» **SET TASK**
Copy every line, exactly and only, from the line containing "were 2313x1596 pixels." to the line containing "pt.obj('tissue_packs', MAT_PROD)", both lines included.

» **Items from a dataset**

▬▬▬▬▬▬

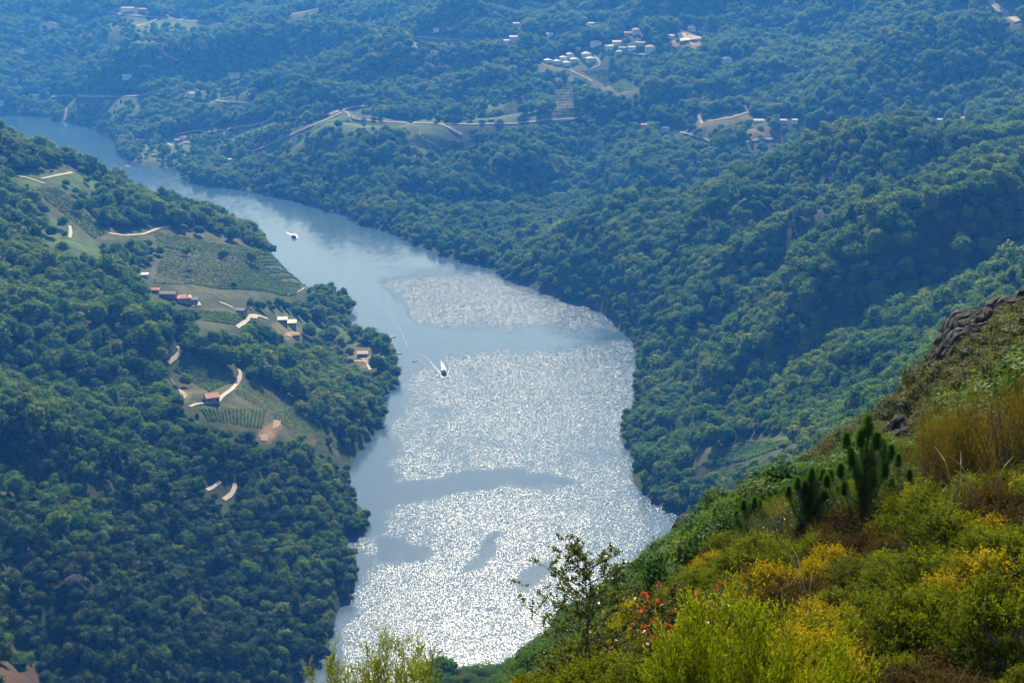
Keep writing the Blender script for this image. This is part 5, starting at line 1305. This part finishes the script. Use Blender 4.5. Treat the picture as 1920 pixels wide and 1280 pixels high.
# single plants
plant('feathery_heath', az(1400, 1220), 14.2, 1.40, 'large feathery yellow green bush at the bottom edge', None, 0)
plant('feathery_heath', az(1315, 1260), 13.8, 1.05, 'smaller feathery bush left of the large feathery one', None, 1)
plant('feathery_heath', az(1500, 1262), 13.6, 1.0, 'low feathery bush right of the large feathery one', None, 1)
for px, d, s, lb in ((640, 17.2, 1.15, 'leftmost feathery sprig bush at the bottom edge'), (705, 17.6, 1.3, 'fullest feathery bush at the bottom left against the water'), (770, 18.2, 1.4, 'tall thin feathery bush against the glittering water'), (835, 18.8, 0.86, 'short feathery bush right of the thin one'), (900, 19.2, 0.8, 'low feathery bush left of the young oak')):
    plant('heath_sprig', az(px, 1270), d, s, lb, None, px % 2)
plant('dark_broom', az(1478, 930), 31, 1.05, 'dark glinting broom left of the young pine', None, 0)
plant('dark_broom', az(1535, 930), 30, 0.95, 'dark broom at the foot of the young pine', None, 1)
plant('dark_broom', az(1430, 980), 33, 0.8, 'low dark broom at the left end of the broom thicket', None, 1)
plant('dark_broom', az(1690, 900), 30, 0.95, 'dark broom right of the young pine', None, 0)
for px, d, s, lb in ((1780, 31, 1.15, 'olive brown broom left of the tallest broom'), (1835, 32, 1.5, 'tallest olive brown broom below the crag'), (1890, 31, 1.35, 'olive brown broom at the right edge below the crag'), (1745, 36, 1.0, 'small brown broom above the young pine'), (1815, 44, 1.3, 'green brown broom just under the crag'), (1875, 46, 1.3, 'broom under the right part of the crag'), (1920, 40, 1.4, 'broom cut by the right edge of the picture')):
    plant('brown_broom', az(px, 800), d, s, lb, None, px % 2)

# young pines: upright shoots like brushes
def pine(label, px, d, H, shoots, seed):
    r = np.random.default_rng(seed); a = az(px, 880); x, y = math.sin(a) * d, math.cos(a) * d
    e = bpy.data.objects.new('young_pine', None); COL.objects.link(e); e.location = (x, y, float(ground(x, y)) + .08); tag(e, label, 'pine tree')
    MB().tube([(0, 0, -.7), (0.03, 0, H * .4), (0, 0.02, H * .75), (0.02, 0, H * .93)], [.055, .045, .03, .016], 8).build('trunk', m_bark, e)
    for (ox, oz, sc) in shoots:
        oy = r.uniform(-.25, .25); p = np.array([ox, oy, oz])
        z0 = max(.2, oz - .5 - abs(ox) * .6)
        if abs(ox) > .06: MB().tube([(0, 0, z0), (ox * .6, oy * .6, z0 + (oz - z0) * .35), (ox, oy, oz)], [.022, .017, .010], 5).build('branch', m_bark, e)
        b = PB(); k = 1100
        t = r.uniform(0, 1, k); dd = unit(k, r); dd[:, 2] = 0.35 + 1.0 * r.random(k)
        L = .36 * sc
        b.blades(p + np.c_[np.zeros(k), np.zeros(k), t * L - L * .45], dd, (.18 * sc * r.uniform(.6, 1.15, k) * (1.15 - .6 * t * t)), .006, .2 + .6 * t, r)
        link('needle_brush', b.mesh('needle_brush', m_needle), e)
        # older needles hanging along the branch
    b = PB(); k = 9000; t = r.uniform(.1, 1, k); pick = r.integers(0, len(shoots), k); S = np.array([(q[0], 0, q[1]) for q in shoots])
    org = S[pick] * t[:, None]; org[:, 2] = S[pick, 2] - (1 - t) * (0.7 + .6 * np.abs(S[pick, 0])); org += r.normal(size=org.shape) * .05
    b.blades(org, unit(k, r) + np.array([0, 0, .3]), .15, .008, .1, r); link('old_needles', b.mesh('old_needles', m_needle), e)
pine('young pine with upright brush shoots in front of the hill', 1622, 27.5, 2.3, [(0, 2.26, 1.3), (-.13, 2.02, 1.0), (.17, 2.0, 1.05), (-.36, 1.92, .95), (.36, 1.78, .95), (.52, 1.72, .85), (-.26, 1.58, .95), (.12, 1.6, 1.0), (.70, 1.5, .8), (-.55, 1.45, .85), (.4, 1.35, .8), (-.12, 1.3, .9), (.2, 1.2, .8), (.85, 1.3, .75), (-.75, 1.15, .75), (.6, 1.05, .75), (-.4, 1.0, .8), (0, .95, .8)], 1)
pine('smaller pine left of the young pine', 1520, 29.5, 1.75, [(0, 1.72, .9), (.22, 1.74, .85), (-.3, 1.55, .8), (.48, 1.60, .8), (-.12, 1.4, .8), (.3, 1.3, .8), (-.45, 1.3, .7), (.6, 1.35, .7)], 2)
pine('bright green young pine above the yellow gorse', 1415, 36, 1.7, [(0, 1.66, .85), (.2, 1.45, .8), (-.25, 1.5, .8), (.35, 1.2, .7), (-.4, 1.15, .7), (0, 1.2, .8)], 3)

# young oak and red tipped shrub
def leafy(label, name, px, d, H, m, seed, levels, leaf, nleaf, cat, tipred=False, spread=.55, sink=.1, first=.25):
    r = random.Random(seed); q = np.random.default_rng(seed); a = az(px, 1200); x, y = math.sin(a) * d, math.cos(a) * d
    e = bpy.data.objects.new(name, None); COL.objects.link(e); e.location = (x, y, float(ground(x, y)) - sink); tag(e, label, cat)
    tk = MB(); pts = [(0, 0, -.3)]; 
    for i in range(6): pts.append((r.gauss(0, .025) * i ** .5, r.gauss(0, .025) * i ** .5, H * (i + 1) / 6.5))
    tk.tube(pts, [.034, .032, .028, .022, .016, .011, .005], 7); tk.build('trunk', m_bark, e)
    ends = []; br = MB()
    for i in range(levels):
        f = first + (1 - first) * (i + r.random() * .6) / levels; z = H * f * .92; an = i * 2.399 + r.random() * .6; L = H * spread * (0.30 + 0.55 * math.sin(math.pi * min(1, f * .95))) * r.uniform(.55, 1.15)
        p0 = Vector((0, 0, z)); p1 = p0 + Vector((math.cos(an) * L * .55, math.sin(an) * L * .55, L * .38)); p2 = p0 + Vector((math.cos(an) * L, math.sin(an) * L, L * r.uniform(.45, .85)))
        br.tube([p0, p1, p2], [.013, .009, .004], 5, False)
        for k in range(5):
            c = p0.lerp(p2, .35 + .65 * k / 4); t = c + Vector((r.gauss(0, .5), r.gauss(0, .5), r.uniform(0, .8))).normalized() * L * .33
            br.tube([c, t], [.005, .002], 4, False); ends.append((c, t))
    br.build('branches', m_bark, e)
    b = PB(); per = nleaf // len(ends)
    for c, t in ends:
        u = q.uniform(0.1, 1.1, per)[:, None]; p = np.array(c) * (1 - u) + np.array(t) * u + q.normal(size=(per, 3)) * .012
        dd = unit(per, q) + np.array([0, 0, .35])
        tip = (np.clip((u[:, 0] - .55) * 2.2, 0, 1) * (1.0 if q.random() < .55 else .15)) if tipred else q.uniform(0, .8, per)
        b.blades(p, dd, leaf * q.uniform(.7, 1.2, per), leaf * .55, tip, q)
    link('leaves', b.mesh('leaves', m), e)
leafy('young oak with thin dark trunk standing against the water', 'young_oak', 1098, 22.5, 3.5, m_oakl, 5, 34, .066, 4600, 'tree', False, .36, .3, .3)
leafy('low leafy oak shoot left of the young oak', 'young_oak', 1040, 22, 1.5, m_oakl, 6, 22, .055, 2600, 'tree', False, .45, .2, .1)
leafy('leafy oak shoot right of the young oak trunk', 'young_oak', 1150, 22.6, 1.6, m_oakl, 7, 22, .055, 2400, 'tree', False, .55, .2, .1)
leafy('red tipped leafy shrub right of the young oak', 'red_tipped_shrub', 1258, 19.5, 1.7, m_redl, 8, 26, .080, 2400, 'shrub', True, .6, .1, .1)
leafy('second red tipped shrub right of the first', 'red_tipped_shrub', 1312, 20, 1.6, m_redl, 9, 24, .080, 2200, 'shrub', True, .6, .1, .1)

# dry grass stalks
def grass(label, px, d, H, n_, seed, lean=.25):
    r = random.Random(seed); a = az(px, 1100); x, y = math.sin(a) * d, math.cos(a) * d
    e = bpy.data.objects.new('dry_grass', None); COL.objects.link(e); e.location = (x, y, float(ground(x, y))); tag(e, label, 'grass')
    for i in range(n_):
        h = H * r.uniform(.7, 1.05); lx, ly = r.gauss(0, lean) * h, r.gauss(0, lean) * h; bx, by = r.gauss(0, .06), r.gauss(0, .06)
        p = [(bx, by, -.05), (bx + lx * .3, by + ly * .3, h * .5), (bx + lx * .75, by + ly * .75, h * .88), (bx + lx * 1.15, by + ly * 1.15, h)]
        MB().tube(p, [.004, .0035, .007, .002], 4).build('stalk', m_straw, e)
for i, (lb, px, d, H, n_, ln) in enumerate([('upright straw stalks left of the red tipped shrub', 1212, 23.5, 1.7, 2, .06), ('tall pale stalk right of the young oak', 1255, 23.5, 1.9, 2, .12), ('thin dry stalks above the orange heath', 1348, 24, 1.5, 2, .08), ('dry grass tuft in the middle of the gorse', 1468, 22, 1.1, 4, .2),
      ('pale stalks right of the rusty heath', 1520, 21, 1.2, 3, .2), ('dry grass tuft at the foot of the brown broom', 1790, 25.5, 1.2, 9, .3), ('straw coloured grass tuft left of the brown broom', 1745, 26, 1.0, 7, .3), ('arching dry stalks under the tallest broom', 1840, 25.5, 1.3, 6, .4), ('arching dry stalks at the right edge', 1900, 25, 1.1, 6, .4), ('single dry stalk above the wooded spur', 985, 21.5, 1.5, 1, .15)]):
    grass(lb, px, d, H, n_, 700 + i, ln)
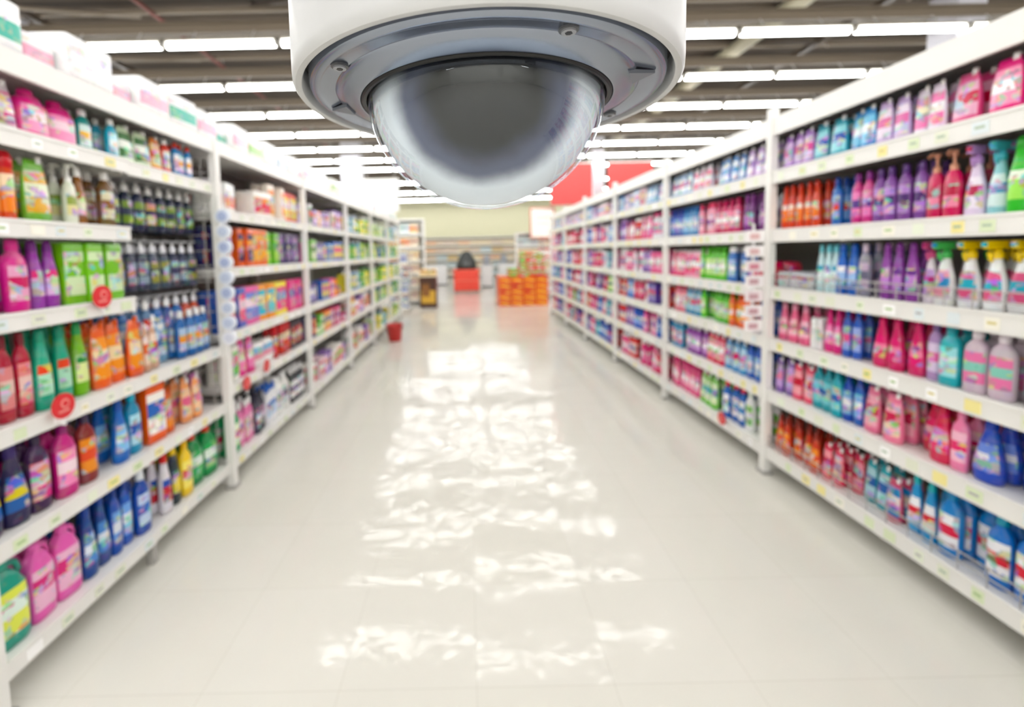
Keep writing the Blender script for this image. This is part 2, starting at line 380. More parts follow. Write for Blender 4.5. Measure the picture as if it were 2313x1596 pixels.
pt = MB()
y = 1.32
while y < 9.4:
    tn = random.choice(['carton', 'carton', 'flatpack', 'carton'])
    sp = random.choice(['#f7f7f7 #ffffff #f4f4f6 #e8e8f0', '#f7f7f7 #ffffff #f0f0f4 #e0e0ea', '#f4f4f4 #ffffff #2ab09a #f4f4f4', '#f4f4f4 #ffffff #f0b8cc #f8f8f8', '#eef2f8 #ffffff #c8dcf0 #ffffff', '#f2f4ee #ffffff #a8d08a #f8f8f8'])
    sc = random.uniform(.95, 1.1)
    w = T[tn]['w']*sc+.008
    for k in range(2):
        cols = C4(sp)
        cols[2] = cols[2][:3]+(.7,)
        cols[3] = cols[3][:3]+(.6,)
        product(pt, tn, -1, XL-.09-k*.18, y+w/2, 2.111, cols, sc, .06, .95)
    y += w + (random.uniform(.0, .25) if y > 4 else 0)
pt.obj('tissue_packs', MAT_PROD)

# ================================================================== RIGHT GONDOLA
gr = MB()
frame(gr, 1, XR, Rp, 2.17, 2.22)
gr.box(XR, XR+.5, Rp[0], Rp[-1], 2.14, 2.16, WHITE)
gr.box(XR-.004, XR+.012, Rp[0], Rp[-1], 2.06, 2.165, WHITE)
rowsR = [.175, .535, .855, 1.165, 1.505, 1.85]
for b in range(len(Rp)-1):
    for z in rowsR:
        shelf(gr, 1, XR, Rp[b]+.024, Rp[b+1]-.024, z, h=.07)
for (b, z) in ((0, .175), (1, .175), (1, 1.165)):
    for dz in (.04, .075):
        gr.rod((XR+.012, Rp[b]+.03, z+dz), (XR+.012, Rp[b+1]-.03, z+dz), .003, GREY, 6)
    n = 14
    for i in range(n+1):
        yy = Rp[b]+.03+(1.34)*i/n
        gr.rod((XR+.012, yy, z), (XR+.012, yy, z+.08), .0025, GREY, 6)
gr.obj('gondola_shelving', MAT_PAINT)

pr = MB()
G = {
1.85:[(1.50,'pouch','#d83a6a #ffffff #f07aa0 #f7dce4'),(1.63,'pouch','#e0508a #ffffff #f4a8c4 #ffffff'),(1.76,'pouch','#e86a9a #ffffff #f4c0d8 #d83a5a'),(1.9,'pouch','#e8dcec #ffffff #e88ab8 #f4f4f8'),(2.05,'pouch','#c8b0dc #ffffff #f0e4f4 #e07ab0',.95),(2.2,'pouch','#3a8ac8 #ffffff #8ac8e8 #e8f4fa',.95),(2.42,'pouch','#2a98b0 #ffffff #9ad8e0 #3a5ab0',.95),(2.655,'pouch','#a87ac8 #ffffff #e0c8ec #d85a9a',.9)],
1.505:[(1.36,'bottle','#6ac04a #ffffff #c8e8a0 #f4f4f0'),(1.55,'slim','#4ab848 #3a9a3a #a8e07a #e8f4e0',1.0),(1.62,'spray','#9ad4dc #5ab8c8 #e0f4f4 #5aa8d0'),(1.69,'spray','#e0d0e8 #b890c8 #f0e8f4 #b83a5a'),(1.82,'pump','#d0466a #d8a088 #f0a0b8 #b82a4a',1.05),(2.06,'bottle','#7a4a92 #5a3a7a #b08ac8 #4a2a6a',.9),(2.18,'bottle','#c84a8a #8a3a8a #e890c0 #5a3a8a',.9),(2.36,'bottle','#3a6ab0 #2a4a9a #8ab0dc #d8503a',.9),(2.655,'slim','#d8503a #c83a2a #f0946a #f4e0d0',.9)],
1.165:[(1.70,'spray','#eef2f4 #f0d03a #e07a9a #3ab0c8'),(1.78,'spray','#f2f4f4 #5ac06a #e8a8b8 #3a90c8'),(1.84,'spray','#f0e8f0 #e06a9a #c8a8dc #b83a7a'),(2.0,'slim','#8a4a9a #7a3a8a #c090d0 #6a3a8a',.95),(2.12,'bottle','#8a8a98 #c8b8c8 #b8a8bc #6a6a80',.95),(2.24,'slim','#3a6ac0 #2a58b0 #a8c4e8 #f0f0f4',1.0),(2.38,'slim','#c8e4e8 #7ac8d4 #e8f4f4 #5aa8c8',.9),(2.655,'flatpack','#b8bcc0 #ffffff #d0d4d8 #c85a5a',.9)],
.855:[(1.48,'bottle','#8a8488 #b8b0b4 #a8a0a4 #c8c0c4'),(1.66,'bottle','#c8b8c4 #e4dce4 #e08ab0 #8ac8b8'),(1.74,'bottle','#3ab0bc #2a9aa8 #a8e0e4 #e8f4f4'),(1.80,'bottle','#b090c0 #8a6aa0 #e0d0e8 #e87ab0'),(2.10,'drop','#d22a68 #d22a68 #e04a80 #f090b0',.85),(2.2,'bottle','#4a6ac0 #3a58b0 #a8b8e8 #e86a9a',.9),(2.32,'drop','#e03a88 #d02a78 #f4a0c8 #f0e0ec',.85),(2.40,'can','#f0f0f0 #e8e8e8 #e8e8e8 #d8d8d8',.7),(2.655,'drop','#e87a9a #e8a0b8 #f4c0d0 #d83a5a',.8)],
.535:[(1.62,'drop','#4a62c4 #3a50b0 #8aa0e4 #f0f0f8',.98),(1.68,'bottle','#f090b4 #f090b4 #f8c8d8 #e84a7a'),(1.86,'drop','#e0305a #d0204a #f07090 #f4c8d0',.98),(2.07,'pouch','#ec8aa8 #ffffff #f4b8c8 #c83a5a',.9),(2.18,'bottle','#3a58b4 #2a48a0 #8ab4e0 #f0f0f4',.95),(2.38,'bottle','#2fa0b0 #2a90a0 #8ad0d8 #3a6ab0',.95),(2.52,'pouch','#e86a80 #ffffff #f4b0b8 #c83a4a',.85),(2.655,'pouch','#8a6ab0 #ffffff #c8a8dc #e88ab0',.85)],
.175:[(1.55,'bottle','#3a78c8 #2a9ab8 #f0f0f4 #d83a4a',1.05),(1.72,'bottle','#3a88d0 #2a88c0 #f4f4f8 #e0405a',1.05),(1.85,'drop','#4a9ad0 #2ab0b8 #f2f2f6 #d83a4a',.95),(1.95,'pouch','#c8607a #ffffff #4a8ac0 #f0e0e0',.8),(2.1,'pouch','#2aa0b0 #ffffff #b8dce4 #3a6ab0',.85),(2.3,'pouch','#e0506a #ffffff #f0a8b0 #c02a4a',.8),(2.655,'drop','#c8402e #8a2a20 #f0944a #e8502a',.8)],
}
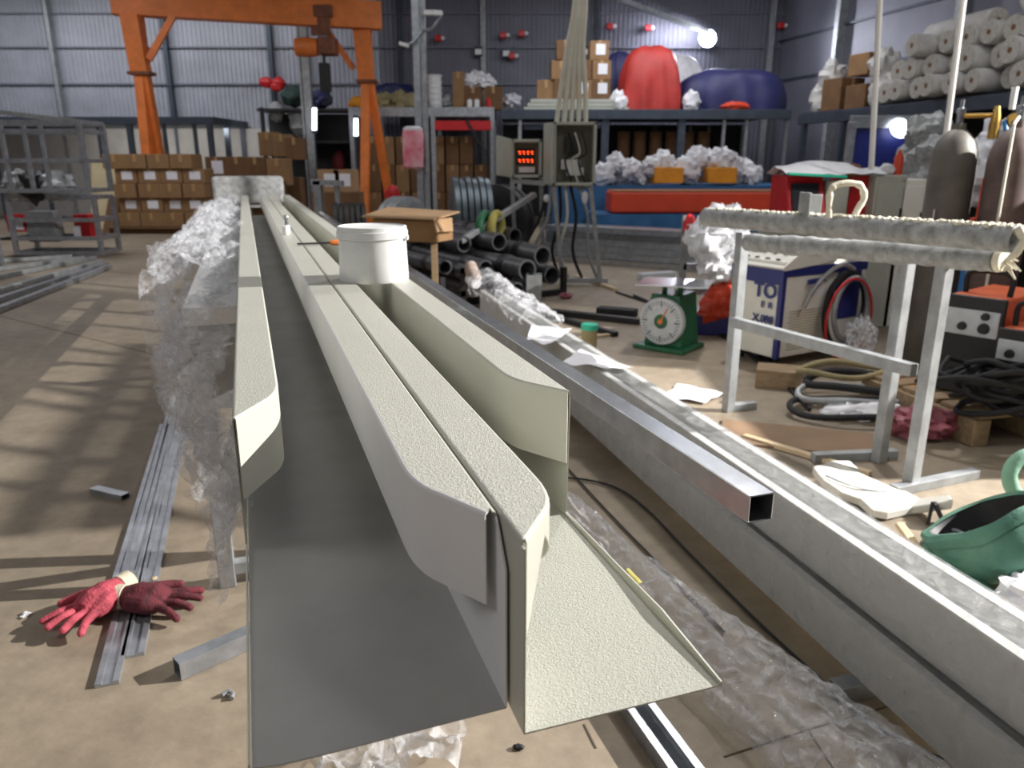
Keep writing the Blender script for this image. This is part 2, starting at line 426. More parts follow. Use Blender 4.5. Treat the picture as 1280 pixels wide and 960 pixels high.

▬▬▬▬▬▬

» **RESULT OF THIS EXERCISE**
Keep writing the Blender script for this image. This is part 2, starting at line 380. More parts follow. Write for Blender 4.5. Measure the picture as if it were 2313x1596 pixels.
pt = MB()
y = 1.32
while y < 9.4:
    tn = random.choice(['carton', 'carton', 'flatpack', 'carton'])
    sp = random.choice(['#f7f7f7 #ffffff #f4f4f6 #e8e8f0', '#f7f7f7 #ffffff #f0f0f4 #e0e0ea', '#f4f4f4 #ffffff #2ab09a #f4f4f4', '#f4f4f4 #ffffff #f0b8cc #f8f8f8', '#eef2f8 #ffffff #c8dcf0 #ffffff', '#f2f4ee #ffffff #a8d08a #f8f8f8'])
    sc = random.uniform(.95, 1.1)
    w = T[tn]['w']*sc+.008
    for k in range(2):
        cols = C4(sp)
        cols[2] = cols[2][:3]+(.7,)
        cols[3] = cols[3][:3]+(.6,)
        product(pt, tn, -1, XL-.09-k*.18, y+w/2, 2.111, cols, sc, .06, .95)
    y += w + (random.uniform(.0, .25) if y > 4 else 0)
pt.obj('tissue_packs', MAT_PROD)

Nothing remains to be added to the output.